Mixed opinions result in mixed views. One person says they can’t wait to see the huge pile of rubble from removal of all those dams. Another says they can’t wait to see their power bill after paying for the removal of all those dams. One person is busy working out the kinks on a mud board capable of skimming across the flats under the Hood River bridge. Another is wondering what to do with kite board and windsurfing inventory at a shop on Macadam. No more dams means more kayaking, but not sailing. No more dams means white caps won’t tell drivers just how windy it is on their way to White Salmon. No more dams means a new opportunity at riverfront property. No more dams means more truck drivers on I-84. No more dams means everybody get in your boat and hurry up to the Willamette. No more dams means no more fish hatcheries, right? No more dams means no more problem sea lions, right? Just like Eisenhower was trying to do the right thing for his country by signing the dam treaty, we have to make sure that we take the next few years to explore the dam possibilities.

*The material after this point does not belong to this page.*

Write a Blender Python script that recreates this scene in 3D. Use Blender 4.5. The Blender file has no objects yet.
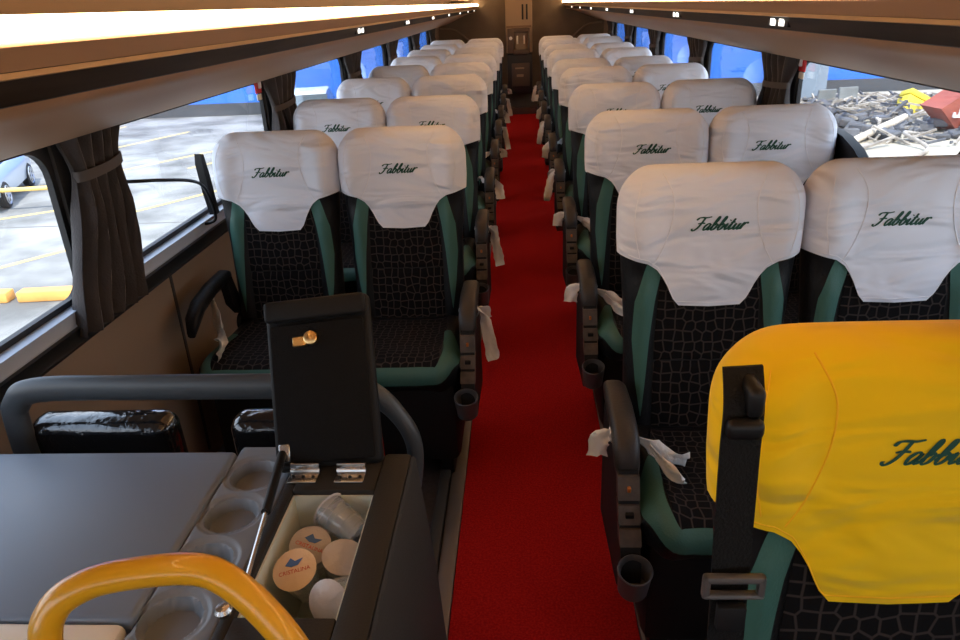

After graduating from OSU in 1976 with a degree in Fisheries Science, I went to work for the U.S. Fish and Wildlife Service in Vancouver, Washington. I spent the better part of 13 years spread over parts of three decades (70’s, 80, and 90’s) working on Columbia River fisheries issues. I have been in the marble building you describe to attend meetings, often with the frustration of the untouchable treaty hanging like a veil in the room. I remember wondering if the river and its fish resources were going to get a chance to really be heard in a forum that could actually make a difference.

This article should be an alert to anyone that loves the northwest and marvels at the river to take the time to get involved with this issue.

Thanks, Aimee. As I read the article, my hope is renewed.